Assustada mas também perplexa com as motivações e a identidade do desconhecido que apareceu na sua porta levando flores, Gryaznevich anotou o telefone residencial dele. Depois de ter pedido conselhos de seu chefe na Rússia Aberta, ela concordou em encontrá-lo.

“Eu não fazia ideia de quem ele era ou do que queria, mas ele era muito educado e bem falante”, recordou Gryaznevich, que havia retornado pouco antes da cidade de Vladivostok, no leste do país, depois de passar uma noite detida pela polícia por ter ajudado a organizar uma conferência na cidade patrocinada pela Rússia Aberta.

Enquanto tomavam um café, “Andrei” deixou claro que sabia de todos os problemas de Gryaznevich com a polícia em Vladivostok –e, algo desconcertante, que sabia muito sobre a vida dela em geral, incluindo suas viagens ao exterior a serviço da Rússia Aberta.

O homem ofereceu ajudá-la a resolver seus problemas legais, explicando que o advogado dela “não poderá proteger você, mas nós podemos” –desde que ela lhes desse ajuda em troca.

A proposta dele, segundo Gryaznevich, foi a seguinte: se ela concordasse em ir a um encontro uma vez por semana para prestar informações, especialmente sobre seus contatos no exterior –quem eram, o que faziam e por que--, ela não precisaria mais se preocupar com a possibilidade de ser perseguida pela polícia e ameaçada de prisão. “Podemos resolver todos esses problemas”, lhe disseram.
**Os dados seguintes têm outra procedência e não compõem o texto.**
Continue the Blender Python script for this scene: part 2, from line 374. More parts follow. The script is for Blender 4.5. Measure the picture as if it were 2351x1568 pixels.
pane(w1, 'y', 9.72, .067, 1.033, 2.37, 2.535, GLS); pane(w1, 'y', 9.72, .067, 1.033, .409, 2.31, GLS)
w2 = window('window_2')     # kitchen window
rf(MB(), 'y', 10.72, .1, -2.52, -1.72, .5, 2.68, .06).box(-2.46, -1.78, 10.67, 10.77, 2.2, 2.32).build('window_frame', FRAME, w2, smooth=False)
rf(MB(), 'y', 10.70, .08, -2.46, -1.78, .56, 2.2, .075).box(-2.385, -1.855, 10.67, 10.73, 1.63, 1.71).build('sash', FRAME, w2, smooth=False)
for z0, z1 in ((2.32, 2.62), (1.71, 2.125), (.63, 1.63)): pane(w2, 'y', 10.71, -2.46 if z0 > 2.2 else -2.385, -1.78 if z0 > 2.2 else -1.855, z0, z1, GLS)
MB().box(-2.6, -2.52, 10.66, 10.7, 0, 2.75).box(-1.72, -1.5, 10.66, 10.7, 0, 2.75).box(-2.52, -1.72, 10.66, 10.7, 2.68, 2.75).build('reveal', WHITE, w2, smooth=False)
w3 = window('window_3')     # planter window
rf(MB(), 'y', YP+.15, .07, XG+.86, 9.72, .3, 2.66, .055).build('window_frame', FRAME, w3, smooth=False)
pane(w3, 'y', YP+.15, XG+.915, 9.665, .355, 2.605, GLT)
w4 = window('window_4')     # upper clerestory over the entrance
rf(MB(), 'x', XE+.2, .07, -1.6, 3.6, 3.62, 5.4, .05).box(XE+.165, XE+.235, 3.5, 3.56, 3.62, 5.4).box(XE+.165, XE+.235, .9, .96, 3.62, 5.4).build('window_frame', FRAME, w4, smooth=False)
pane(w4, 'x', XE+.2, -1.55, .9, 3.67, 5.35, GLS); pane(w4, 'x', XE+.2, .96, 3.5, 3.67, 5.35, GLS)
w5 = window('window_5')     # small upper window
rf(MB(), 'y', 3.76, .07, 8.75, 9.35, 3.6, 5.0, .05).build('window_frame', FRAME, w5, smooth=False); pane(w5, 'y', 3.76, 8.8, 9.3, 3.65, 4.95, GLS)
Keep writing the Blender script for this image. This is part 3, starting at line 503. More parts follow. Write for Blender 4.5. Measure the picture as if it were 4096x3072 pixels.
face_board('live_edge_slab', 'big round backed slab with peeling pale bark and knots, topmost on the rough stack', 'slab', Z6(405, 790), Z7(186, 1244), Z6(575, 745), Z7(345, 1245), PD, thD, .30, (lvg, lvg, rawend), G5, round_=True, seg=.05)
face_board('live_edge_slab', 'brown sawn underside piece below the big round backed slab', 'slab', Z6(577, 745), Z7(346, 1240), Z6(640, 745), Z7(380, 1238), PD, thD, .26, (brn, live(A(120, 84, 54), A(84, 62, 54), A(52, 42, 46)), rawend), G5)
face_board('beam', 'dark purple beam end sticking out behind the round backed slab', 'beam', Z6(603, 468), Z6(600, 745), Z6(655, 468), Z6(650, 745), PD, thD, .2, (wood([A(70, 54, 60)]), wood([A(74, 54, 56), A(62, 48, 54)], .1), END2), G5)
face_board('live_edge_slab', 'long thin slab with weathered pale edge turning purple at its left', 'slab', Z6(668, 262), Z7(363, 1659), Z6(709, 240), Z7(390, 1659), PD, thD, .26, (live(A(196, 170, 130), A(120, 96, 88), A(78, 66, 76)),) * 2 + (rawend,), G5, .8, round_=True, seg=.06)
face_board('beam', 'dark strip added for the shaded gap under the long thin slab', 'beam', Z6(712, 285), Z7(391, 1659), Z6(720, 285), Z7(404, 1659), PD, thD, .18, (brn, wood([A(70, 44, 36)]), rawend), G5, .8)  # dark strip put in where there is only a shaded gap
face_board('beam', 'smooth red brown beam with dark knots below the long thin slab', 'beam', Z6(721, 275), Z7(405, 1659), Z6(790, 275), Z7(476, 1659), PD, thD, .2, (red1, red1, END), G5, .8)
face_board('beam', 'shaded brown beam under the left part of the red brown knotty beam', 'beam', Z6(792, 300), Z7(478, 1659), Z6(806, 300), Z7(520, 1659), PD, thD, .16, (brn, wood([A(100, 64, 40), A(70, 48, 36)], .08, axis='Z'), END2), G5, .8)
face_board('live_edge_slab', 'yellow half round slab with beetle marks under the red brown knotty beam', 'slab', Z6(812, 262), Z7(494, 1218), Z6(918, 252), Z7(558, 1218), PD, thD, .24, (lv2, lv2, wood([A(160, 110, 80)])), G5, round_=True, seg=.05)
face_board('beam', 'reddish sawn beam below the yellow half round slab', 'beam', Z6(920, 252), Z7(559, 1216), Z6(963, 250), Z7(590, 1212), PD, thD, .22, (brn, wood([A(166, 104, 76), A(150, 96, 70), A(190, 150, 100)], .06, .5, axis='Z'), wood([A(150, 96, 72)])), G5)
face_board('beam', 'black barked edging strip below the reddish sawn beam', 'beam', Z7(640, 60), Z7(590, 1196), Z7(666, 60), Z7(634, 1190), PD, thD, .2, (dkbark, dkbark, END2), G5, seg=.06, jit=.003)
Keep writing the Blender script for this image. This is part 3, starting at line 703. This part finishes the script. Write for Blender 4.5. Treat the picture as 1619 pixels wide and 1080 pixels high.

Gryaznevich falou que “Andrei” manifestou pouco interesse pelas atividades da Rússia Aberta no país, sobre as quais ele já parecia estar muito bem informado, mas sim por suas interações com estrangeiros.

“Andrei” só teria abandonado seus modos corteses quando Gryaznevich se negou a atuar como informante e recusou o pedido de que mantivesse o encontro deles em segredo. Mesmo então, ela disse, “Andrei” não descambou para as ameaças brutais frequentemente associadas à polícia secreta russa. “Evidentemente não era a primeira vez que ele fazia algo desse tipo”, ela disse.